Comment 18: S&J Unaudited Financial Statements

    Petitioner argues that the absence of audited financial statements 
means that S&J's financial information is not reliable. Petitioner 
argues that the reliance on the accounting system used for the 
preparation of the audited financial system is a vital part of the 
Department's determination that the company's sales and constructed 
value

[[Page 51437]]

data are credible. Therefore, the Department should rely on adverse 
facts available for S&J.

DOC Position

    At verification we were able to reconcile S&J unaudited financial 
statements to its 1996 tax return (see S&J Cost Verification Report 
(July 23, 1997)). Therefore, because we were able to tie S&J's 
financial statements to an independent outside source, we have 
determined that there is no evidence on the record to indicate the 
information on the financial statements is unreliable. See Mexican 
Flowers, 60 FR at 49569.

Comment 19: Non-Mandatory Respondents

    Petitioner suggests that the Department calculate a margin for non-
mandatory respondents using the results of each of the four mandatory 
respondents, except those with zero dumping margins.

DOC Position

    Non-mandatory respondents will be subject to the ``all others'' 
deposit rate, which we have calculated based on the weighted average of 
margins calculated for mandatory respondents--excluding zero and de 
minimis margins. (see March 13, 1997, Decision Memo)

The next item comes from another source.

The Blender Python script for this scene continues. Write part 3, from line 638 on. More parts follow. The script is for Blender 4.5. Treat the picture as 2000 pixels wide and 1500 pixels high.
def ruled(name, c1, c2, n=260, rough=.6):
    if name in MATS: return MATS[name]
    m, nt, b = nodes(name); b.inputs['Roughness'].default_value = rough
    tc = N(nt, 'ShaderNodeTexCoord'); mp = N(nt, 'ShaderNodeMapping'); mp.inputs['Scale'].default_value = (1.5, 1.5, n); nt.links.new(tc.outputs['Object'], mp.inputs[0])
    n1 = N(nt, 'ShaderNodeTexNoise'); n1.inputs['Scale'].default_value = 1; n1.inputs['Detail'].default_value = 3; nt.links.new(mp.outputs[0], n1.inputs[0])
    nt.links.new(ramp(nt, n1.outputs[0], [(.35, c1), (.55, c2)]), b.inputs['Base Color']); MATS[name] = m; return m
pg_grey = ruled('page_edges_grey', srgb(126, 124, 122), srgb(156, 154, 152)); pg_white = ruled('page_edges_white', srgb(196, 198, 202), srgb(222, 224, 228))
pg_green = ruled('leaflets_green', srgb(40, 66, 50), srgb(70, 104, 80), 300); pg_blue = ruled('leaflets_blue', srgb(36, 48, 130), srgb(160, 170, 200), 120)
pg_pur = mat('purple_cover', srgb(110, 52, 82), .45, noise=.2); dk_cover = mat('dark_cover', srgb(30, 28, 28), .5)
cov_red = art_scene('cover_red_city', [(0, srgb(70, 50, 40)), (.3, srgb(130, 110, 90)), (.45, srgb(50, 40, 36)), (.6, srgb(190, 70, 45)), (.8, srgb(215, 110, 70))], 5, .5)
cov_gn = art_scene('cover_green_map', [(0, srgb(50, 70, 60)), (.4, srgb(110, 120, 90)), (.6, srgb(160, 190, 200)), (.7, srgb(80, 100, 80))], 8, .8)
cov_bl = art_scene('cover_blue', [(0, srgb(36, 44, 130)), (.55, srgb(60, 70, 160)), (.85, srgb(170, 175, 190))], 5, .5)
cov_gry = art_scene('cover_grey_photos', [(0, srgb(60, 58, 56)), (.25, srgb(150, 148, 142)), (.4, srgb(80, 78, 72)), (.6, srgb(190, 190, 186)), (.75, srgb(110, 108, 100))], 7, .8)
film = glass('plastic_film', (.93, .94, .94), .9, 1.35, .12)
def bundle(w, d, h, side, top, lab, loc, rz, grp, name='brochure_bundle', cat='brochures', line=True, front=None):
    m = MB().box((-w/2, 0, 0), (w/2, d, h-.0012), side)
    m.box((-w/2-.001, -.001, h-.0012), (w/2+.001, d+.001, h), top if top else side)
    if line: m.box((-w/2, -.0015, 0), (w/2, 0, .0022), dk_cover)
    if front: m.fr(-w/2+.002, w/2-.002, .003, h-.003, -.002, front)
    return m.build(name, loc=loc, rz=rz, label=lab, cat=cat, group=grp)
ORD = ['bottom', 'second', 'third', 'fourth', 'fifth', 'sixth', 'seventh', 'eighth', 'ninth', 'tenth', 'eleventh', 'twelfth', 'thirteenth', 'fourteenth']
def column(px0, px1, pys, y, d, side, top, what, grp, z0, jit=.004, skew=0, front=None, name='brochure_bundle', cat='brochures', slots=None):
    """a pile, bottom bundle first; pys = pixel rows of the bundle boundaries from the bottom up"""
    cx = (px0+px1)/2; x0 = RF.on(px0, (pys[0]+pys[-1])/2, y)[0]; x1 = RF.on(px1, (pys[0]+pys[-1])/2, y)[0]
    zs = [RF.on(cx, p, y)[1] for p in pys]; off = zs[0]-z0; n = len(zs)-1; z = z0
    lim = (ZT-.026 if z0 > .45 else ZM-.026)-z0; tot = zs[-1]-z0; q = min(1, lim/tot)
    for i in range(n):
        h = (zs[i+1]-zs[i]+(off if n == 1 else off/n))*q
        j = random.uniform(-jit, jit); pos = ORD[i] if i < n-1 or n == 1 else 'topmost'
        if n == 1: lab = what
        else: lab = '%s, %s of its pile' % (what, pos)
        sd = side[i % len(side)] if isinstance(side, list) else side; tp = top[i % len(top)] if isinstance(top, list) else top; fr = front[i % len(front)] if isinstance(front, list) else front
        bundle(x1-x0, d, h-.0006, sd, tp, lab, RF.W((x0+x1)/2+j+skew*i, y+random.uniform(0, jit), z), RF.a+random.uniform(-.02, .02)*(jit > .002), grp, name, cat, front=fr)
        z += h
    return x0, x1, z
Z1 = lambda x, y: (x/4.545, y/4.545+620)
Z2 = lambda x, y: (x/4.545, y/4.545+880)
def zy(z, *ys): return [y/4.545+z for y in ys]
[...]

Comment 20: Critical Circumstances

    Petitioner argues that the Department should find that critical 
circumstances exist with respect to K. Ticho. Petitioner contends that 
a timely allegation of critical circumstances was made in the petition 
and that K. Ticho failed to respond to the Department's questionnaire. 
Therefore, as facts available, the Department should determine that 
critical circumstances exist with respect to K. Ticho.

DOC Position

    We agree with petitioner. Because K. Ticho failed to respond to the 
Department's questionnaire, we have used the facts available as the 
basis for determining whether critical circumstances exist. The facts 
available margin (40.28%) exceeds the threshold for imputing knowledge 
of dumping to the importers of the merchandise. In addition, we have 
adversely inferred, as the facts available, a massive increase in 
imports from K. Ticho. We, therefore, determine that critical 
circumstances exist for K. Ticho, and will issue appropriate 
instructions to the Customs service.
    We also determine that critical circumstances exist for Romp. As 
with K. Ticho, the final dumping margin for Romp exceeds 15%, the 
minimum benchmark established sales to impute importer knowledge of 
dumping and resultant injury. Also, because we have determined that the 
reported quantity and value of POI sales are unreliable, we are also 
adversely inferring, as facts available, a massive increase in imports 
from Romp.

Continuation of Suspension of Liquidation

    In accordance with section 733(d)(1) and 735(c)(4)(B) of the Act, 
we are directing the Customs Service to continue to suspend liquidation 
of all entries of CR nails from Taiwan, that are entered, or withdrawn 
from warehouse, for consumption on or after May 12, 1997 (the date of 
publication of the preliminary determination in the Federal Register), 
except as noted below. With respect to entries of CR nails from Taiwan, 
manufactured and exported by K. Ticho or Romp in accordance with 
section 735(c) of the Act, we are directing Customs Service to continue 
suspension of liquidation on all entries that are entered, or withdrawn 
from warehouse, for consumption on or after February 10, 1997, which is 
90 days prior to the date of publication of the preliminary 
determination. The Customs Service shall continue to require a cash 
deposit or posting of a bond equal to the estimated amount by which the 
normal value exceeds the export price as shown below.
    In accordance with section 735(a)(4) of the Act, because we have 
calculated zero or de minimis rates for Unicatch, and Lei Chu, we will 
instruct Customs to terminate suspension of liquidation of entries of 
CR nails manufactured by these companies and to liquidate such entries 
without regard to antidumping duties. We note that pursuant to 19 CFR 
353.21, these companies will be excluded from any antidumping order 
resulting from an affirmative finding of material injury by the 
International Trade Commission. These suspension of liquidation 
instructions will remain in effect until further notice.
    The weighted-average dumping margins are as follows:

------------------------------------------------------------------------
                                                            Critical    
  Manufacturer/producer/exporter    Margin percentage    circumstances  
------------------------------------------------------------------------
Unicatch.........................  0.00                No.              
Lei Chu..........................  0.07 (De Minimis)   No.              
S&J..............................  5.36                No.              
Romp.............................  40.28               Yes.             
K. Ticho.........................  40.28               Yes.             
All Others.......................  5.36                No.              
------------------------------------------------------------------------

    Pursuant to section 733(d)(1)(A) and section 735(c)(5) of the Act, 
the Department has not included zero or de minimis weighted-average 
dumping margins, or margins determined entirely under section 776 of 
the Act, in the calculation of the ``all others'' rate.

ITC Notification

    In accordance with section 735(d) of the Act, we have notified the 
International Trade Commission (``ITC'') of our determination. As our 
final determination is affirmative, the ITC will, within 45 days, 
determine whether these imports are materially injuring, or threaten 
material injury to, the U.S. industry. If the ITC determines that 
material injury, or threat of material injury does not exist, the 
proceeding will be terminated and all securities posted will be 
refunded or canceled. If the ITC determines that such injury does 
exist, the Department will issue an antidumping duty order directing 
Customs officials to assess antidumping duties on all imports of the 
subject merchandise entered for consumption on or after the effective 
date of the suspension of liquidation.
    This determination is published pursuant to section 735(d) of the 
Act.

    Dated: September 24, 1997.
Robert S. LaRussa,
Assistant Secretary for Import Administration.